Lessons from an Etch-a-Sketch—Implications for HCI
I was in one of Roger Grice’s HCI courses here at RPI last week, and he showed us the “interface of the day,” which was an online simulation of an Etch A Sketch (Etch A Sketch is a trademark of the Ohio Art Company). His point was about the faithfulness it had to the classic Etch A Sketch experience despite being merely a flash application, but I think the original itself is more interesting.
When I have asked acquaintances to think back to when they last used an Etch A Sketch, no on yet has relayed feelings of limitation and frustration with the toy. However, most interface designers would offer a list of violated principles of usability were they shown the design of an Etch A Sketch without having ever seen it before.

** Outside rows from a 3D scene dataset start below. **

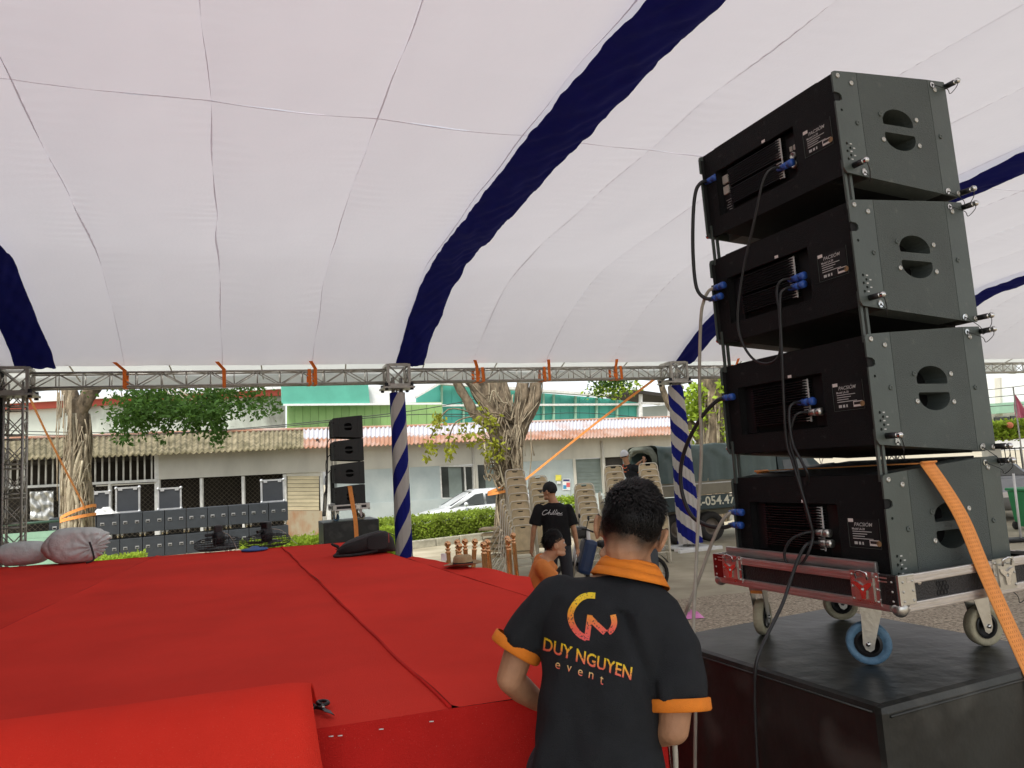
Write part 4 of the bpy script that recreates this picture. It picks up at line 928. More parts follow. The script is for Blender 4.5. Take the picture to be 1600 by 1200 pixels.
a = fc(940, 690, .2); MB().cyl(a - bo, V(a.x, a.y, FG) - bo, .05, n=8).build('downpipe', K['cream'], bld)
a = fc(738, 690, .19); MB().cyl(a - bo, V(a.x, a.y, FG) - bo, .035, n=8).build('downpipe', K['cream'], bld)
# corrugated roof sheets
def sheet(x0, x1, mat, i):
    e0, e1 = fc(x0, itp(EAVE, x0), .75), fc(x1, itp(EAVE, x1), .75); r0, r1 = fc(x0, itp(RIDGE, x0), -2.2), fc(x1, itp(RIDGE, x1), -2.2); W = (e1 - e0).length; k = max(2, round(W / .16))
    lo_, hi_ = (0, 1) if len(mat) == 1 else (0, .46)
    for ci, mt_ in enumerate(mat):
      a_, b_ = ((0, 1),) if False else ((0, 1) if len(mat) == 1 else ((0, .50), (.44, 1))[ci])
      def fn(u, v, a_=a_, b_=b_, ci=ci):
        v = a_ + (b_ - a_) * v; p = e0.lerp(e1, u).lerp(r0.lerp(r1, u), v) + V(0, 0, .02 * ci); return p + V(0, 0, .035 * math.cos(2 * math.pi * u * k) + .012 * noise.noise((u * 3 + i, v * 3, 1))) - bo
      o = MB().grid(fn, k * 6, 6, smooth=True).build('roof_sheet', K[mt_], bld, recalc=False); md = o.modifiers.new('t', 'SOLIDIFY'); md.thickness = .02
x = -72; i = 0
while x < 1075:
    x1 = x + 38 - (x + 72) * .006; sheet(x, x1 + .25, ('mossroof',) if x < 452 else ('rustroof', 'whiteroof'), i); x = x1; i += 1
A, B_ = fc(-75, itp(RIDGE, -75), -2.2), fc(1078, itp(RIDGE, 1078), -2.2); pts = [fc(x, itp(RIDGE, x) - .5, -2.2) - bo for x in range(-72, 1080, 60)]
MB().tube(pts, .07, 8).build('ridge_cap', K['rustroof'], bld)
# posters on the wall
pc = (M('yellow poster', (0.75, 0.68, 0.10), .7), M('white poster', (0.75, 0.76, 0.74), .7), M('poster blue print', (0.05, 0.28, 0.50), .7), M('poster red print', (0.62, 0.12, 0.12), .7), M('poster navy print', (0.04, 0.05, 0.16), .7))
def fposter(nm, x0, x1, y0, y1, lab):
    p = fc(x0, y0, .171); o = thing(nm, lab, 'poster', p, FAa); return o, p
def fpart(o, p, nm, x0, x1, y0, y1, mt, off):
    q = [fc(x, y, off) - p for x, y in ((x0, y1), (x1, y1), (x1, y0), (x0, y0))]; r_ = Matrix.Rotation(-FAa, 3, 'Z'); MB().slab([r_ @ v for v in q], .004).build(nm, mt, o)
o, p = fposter('poster', 868, 877, 742, 751, 'small yellow poster on the blue grey wall behind the standing man'); fpart(o, p, 'sheet', 868, 877, 742, 751, pc[0], .171); fpart(o, p, 'caption', 870, 876, 752, 756, pc[1], .171)
o, p = fposter('poster', 879, 891, 748, 766, 'white poster with blue and red print on the wall behind the standing man'); fpart(o, p, 'sheet', 879, 891, 748, 766, pc[1], .171)
fpart(o, p, 'heading', 880, 890, 749, 752, pc[4], .176); fpart(o, p, 'blue_print', 880, 885, 758, 764, pc[2], .176); fpart(o, p, 'red_print', 885, 890.5, 754, 761, pc[3], .176)
# silver sheet and green metal panel by the left opening
q = [fc(47, 768, .3), fc(84, 767, .3), fc(84, 814, .3), fc(47, 812, .3)]
o = MB().grid(lambda u, v: q[0].lerp(q[1], u).lerp(q[3].lerp(q[2], u), v) + FN * .14 * noise.noise((u * 5, v * 5, 3)) - q[3], 16, 16).build('reflective_sheet', K['silver'], None, recalc=False); o.location = q[3]; o.modifiers.new('t', 'SOLIDIFY').thickness = .01
tag(o, 'crumpled silver sheet hanging in the opening behind the left truss column', 'sheet')
gA, gB = at(-40, 826, 19.0), at(112, 818, 19.6); gt = thing('metal_fence', 'low pale green sheet metal fence behind the left truss column', 'fence', V(gA.x, gA.y, gz(19)))
for i in range(7):
    z0_, z1_ = gz(19) + .02 + i * .17, gz(19) + .185 + i * .17
    if z1_ > gA.z: z1_ = gA.z
    d = V(gB.x - gA.x, gB.y - gA.y, 0); MB().slab([V(0, 0, z0_ - gz(19)), d + V(0, 0, z0_ - gz(19)), d + V(0, 0, z1_ - gz(19)), V(0, 0, z1_ - gz(19))], .02 + .006 * (i % 2)).build('board', K['greensheet'], gt)
MB().tube([V(0, 0, gA.z - gz(19) + .03), V(gB.x - gA.x, gB.y - gA.y, gA.z - gz(19) + .05)], .035, 6).build('top_rail', M('dark green rail', (0.04, .09, .06), .6), gt)

# ------------------------------------------------------------------ buildings behind
def far(name, label, cat, off, polys):
    """polys: (part name, 4+ photo points, material, proud of the wall, thickness)"""
    pl_ = FP0 + FN * off; base = onpl(polys[0][1][0][0], polys[0][1][0][1], pl_, FN); t = thing(name, label, cat, V(base.x, base.y, FG)); o = V(base.x, base.y, FG)
    for (nm, pts, mt, pr, th) in polys:
        q = [onpl(x, y, pl_ + FN * pr, FN) - o for x, y in pts]; n = len(q); m = MB(); nn = FN * -th
        m.add(q + [p + nn for p in q], [tuple(range(n)), tuple(range(2 * n - 1, n - 1, -1))] + [(i, (i + 1) % n, (i + 1) % n + n, i + n) for i in range(n)]); m.build(nm, K[mt], t)
    return t
far('rendered_wall_building', 'mould stained whitewashed building with a red roof fascia behind the left tree', 'building', -12, [
    ('wall', [(-70, 645), (446, 616), (446, 720), (-70, 740)], 'whitewash', 0, 3), ('fascia', [(-75, 634), (448, 606), (448, 617), (-75, 646)], 'redband', .25, 3.5), ('roof', [(-75, 629), (448, 601), (448, 607), (-75, 635)], 'white', .45, 4)])
rib = [('sheet', [(449 + i * 12.1, 632 - i * .2), (449 + (i + 1) * 12.1 - .35, 632 - i * .2), (449 + (i + 1) * 12.1 - .35, 700), (449 + i * 12.1, 700)], 'lime', .02 + .03 * (i % 2), .2) for i in range(20)]
far('green_sheet_shed', 'lime green sheet shed with a teal tarpaulin roof beyond the far speaker stack', 'building', -10, rib + [
    ('tarp_roof', [(440, 603), (575, 598), (578, 631), (441, 633)], 'tealtarp', .6, .3), ('eave_board', [(443, 631), (690, 629), (690, 632), (443, 634)], 'white', .7, .1), ('white_wall', [(577, 604), (612, 603), (612, 631), (578, 631)], 'white', .3, .5)])
tw = [('sheet', [(691 + i * 15.35, 601 + i * 1.3), (691 + (i + 1) * 15.35 - .4, 601 + (i + 1) * 1.3), (691 + (i + 1) * 15.35 - .4, 665), (691 + i * 15.35, 665)], 'teal', .02 + .04 * (i % 2), .3) for i in range(20)]
tw += [('frame_post', [(x - 1.1, 601 + (x - 691) * .085), (x + 1.1, 601 + (x - 691) * .085), (x + 1.1, 662), (x - 1.1, 662)], 'greensheet', .35, .2) for x in (691, 725, 797, 850, 866, 900, 933, 965, 998)]
tw += [('rail', [(691, 632), (999, 630), (999, 633), (691, 635)], 'barwhite', .5, .2), ('gable_sheet', [(652, 619), (689, 599), (691, 636), (652, 636)], 'teal', .1, .3), ('roof_edge', [(688, 596), (1010, 620), (1010, 624), (688, 600)], 'barwhite', .7, .5), ('gable_edge', [(650, 619), (688, 596), (689, 600), (651, 622)], 'barwhite', .75, .3)]
far('teal_warehouse', 'teal sheet warehouse with pale frames behind the big pollarded tree', 'building', -16, tw)
far('open_shed', 'open roofed shed beside the teal warehouse near the second striped column', 'building', -9, [('roof', [(990, 608), (1075, 620), (1075, 625), (990, 613)], 'roomdark', .5, 3), ('back_wall', [(1000, 636), (1080, 630), (1080, 660), (1000, 660)], 'bluewall', -1, .3),
    ('post', [(1001, 612), (1004, 612), (1004, 655), (1001, 655)], 'barwhite', .3, .2), ('beam', [(1000, 628), (1075, 630), (1075, 633), (1000, 631)], 'barwhite', .3, .2), ('post', [(1046, 616), (1049, 616), (1049, 655), (1046, 655)], 'barwhite', .3, .2)])
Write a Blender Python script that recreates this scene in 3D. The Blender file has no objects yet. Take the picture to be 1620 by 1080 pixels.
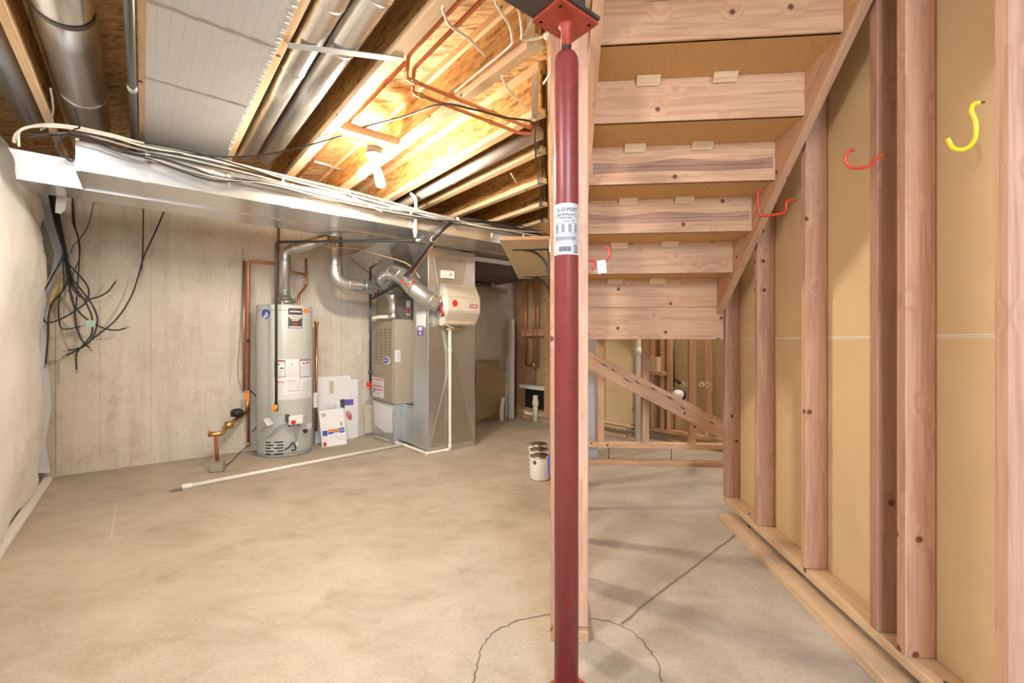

The controls are unintuitive; each knob controls an independent axis of movement, but why should the rotation of one move the drawing point up while an identical manipulation of the other moves it right? Even after convincing oneself that the knobs’ respective domains of motion correspond to a particular pair of rotations, the system seems to fight every attempt at controlled, planned movement. Diagonals necessitate careful consideration before starting lest an all-too-easy direction error send the little line veering off in the wrong direction, and curves? Rare indeed are those who can draw so much as a circle, let alone handle the subtlety of anything harder. Practice with an Etch A Sketch seems to yield meager advance in skill at best, despite hours hunched over that little red-framed gray canvas. As a consequence, “art” made on the Etch a Sketch is invariably of amateurish—almost infantile—quality. Yet, it has enjoyed wild popularity and still entertains countless consumers every year. How can an interface so obviously and pervasively flawed accomplish this feat?